Zufälligerweise kam wenig später jemand ausserhalb des Sports auf mich zu und erkundigte sich, ob ich auch im „mentalen Bereich“ arbeite; er würde da jemanden kennen. Ich verneinte. Aber dieser Jemand spendete mir spontan 10 Stunden Training bei seinem eigenen Mental-Coach. Trotz einigen Zweifeln konnte ich nach den Erfahrungen in Berlin dieses Angebot unmöglich ablehnen. Ausserdem stand das 4-wöchige Trainingslager in Kenia kurz bevor und die Ausrede „ich hätte keine Zeit“ entfiel demnach auch. In den folgenden 4 Wochen im Land der Wunderläufer traf ich mich insgesamt 16 Stunden lang mit meinem neuen Mental-Coach. Er ist ehemaliger Spitzen-Schwimmer, wohnt in Mumbai (Indien) und die „Sitzungen“ fanden via Video-Chat statt.

Mentales Training

Was macht man nun 16 Stunden lang mit einem Mental-Coach? Ich hatte vor dem ersten Training keine Idee davon und war ziemlich skeptisch.

  • Würde es ein „gspürschmi-fühlschmi“ Seelenstriptease?
  • Müsste ich eine Kleenex-Box neben meinem Laptop griffbereit halten?
  • Würde er die Skype-Session aufzeichnen und auf YouTube veröffentlichen?
  • Lässt der Typ mich einfach 30 Minuten mit geschlossenen Augen vor dem Notebook sitzen und lacht sich ins Fäustchen ob der leicht verdienten Kohle?

Zum Glück lösten sich meine anfänglichen Vorurteile bald in Luft auf.

Natürlich arbeiteten wir an der Nervosität vor dem Marathon (aber nicht nur). Das geht mit Visualisierung, Meditation und Atemübungen. Damit werde ich eine mögliche Über-Aktivierung auf eine vorfreudige Spannung senken können. Ich musste aber lernen, dass es wie beim Krafttraining gar nichts nützt, wenn man zwar weiss wie eine Übung theoretisch funktioniert, diese aber nicht regelmässig trainiert.

Zum Coaching gehörte auch negative Grundsätze zu lösen, die in einem verankert sind. Diese wiederum beeinflussen unsere Emotionen, welche wiederum unser Handeln bestimmen. Ich stelle mir das vor wie bei einer Massage: Verklebungen werden gelöst und die (mentale) Durchblutung wird gefördert.
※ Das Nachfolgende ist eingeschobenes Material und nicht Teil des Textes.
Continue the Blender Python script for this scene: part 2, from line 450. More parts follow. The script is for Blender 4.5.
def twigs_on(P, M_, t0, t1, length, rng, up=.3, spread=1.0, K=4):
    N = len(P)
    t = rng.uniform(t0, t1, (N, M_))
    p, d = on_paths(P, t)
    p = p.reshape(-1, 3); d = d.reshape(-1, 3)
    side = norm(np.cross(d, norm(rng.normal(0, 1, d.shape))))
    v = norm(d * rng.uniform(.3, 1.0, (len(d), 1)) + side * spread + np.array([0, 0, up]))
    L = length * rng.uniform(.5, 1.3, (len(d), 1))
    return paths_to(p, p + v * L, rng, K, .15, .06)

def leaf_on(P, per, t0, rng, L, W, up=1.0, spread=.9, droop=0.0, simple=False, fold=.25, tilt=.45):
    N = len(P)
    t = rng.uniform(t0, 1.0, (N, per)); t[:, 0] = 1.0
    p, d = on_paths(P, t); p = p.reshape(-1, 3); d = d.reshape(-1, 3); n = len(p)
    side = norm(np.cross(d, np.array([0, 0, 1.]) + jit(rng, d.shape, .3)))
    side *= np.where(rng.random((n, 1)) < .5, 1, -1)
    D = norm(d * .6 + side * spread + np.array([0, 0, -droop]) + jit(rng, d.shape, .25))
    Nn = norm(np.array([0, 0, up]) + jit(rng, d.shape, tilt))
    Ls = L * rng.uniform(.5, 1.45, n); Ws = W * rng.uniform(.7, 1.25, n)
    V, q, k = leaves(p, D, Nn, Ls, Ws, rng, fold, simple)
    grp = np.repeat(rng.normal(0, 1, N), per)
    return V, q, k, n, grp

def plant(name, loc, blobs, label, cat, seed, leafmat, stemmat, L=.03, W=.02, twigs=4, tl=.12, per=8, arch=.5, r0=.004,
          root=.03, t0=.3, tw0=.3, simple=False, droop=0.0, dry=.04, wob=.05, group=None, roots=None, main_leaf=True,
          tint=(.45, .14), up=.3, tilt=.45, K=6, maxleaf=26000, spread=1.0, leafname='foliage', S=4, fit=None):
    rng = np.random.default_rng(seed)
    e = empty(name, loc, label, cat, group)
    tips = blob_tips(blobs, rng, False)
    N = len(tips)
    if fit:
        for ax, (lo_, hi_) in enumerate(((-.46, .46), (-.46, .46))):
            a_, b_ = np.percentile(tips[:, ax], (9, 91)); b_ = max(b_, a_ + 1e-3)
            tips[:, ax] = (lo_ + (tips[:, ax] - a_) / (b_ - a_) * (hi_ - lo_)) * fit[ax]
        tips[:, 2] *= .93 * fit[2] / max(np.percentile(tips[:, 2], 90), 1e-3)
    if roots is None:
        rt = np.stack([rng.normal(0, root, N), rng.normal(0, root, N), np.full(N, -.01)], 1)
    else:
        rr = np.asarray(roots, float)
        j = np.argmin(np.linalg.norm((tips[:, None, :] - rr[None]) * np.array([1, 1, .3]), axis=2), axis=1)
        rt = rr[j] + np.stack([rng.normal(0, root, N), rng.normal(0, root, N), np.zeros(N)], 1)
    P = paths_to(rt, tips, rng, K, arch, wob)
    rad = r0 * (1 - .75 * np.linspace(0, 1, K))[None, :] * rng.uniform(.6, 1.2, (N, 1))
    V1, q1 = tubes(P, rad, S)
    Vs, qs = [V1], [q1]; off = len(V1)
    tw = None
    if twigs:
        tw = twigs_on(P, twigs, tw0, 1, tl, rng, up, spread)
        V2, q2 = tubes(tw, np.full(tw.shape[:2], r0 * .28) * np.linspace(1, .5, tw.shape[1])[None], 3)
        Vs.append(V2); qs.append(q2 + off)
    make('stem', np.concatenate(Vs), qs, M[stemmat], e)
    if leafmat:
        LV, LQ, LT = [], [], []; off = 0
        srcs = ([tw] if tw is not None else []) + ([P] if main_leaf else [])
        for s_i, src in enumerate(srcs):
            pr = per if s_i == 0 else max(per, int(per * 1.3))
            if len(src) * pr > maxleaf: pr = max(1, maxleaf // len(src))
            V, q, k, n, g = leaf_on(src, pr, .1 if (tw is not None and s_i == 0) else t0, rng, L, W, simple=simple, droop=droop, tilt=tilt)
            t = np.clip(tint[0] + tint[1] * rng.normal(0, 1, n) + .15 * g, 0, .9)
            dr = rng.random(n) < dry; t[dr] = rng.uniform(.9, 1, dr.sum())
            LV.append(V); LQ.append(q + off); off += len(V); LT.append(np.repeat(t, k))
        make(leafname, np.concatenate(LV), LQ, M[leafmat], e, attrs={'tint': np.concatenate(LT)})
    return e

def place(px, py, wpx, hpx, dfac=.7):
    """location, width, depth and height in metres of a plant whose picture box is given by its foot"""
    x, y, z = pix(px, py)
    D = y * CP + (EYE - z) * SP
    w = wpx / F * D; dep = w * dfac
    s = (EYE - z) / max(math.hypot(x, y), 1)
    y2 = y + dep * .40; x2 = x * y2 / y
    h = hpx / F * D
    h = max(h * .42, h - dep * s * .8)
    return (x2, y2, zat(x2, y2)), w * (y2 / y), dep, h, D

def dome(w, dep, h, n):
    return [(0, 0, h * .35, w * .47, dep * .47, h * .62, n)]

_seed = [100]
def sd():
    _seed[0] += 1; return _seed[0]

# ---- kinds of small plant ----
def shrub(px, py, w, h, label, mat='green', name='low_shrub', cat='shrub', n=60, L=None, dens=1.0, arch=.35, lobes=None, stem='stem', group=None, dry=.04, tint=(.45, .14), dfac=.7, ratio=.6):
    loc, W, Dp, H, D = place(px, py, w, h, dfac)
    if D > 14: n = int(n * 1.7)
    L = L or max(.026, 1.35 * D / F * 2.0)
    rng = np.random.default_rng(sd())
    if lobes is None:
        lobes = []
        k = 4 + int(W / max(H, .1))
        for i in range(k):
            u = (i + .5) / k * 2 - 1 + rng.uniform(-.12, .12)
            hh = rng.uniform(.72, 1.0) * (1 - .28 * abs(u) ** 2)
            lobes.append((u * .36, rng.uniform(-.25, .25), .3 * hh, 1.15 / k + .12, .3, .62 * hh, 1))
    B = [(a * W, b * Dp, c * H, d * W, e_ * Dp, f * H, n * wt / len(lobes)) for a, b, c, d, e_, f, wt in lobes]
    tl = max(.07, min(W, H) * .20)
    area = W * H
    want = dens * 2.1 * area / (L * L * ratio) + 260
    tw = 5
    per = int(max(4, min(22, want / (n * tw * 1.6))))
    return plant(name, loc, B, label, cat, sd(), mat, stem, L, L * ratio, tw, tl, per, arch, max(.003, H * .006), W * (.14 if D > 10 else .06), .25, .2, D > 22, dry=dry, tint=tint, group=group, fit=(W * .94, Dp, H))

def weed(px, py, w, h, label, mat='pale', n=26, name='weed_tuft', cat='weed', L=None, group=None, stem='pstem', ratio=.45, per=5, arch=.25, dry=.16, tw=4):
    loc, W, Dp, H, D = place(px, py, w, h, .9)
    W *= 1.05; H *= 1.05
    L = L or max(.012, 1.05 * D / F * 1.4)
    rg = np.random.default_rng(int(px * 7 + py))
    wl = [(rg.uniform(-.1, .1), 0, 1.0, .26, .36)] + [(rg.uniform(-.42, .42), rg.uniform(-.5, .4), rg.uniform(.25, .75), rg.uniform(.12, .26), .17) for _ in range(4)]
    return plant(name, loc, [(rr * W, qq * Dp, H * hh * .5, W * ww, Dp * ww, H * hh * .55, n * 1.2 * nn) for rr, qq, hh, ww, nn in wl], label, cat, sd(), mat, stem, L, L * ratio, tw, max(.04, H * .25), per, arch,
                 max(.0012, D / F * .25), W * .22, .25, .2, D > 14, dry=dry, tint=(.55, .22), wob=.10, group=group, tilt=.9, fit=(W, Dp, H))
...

Eigentlich wollte ich in erster Linie ein Mittel, um die Nervosität und die Über-Angespanntheit vor dem Wettkampf in den Griff zu kriegen. Nun habe ich nicht nur ein Instrument für den Wettkampf, sondern ebenso für das tägliche Training (was mindestens so wichtig ist) und für den Alltag neben dem Sport. Dadurch kann ich generell positiver und ausgeglichener leben. Nur wer sich längerfristig in einem zufriedenen Gleichgewicht befindet, kann körperlich Überdurchschnittliches leisten. Darüber wird sich auch mein Umfeld freuen. Schlussendlich macht mich das mentale Training nicht schneller, aber es macht mich weniger langsam.

Nur wer sich in einem zufriedenen Gleichgewicht befindet, kann Überdurchschnittliches leisten.

 

Aufgrund der besseren Lesbarkeit wird im Text der Einfachheit halber nur die männliche Form verwendet. Die weibliche Form ist selbstverständlich immer mit eingeschlossen.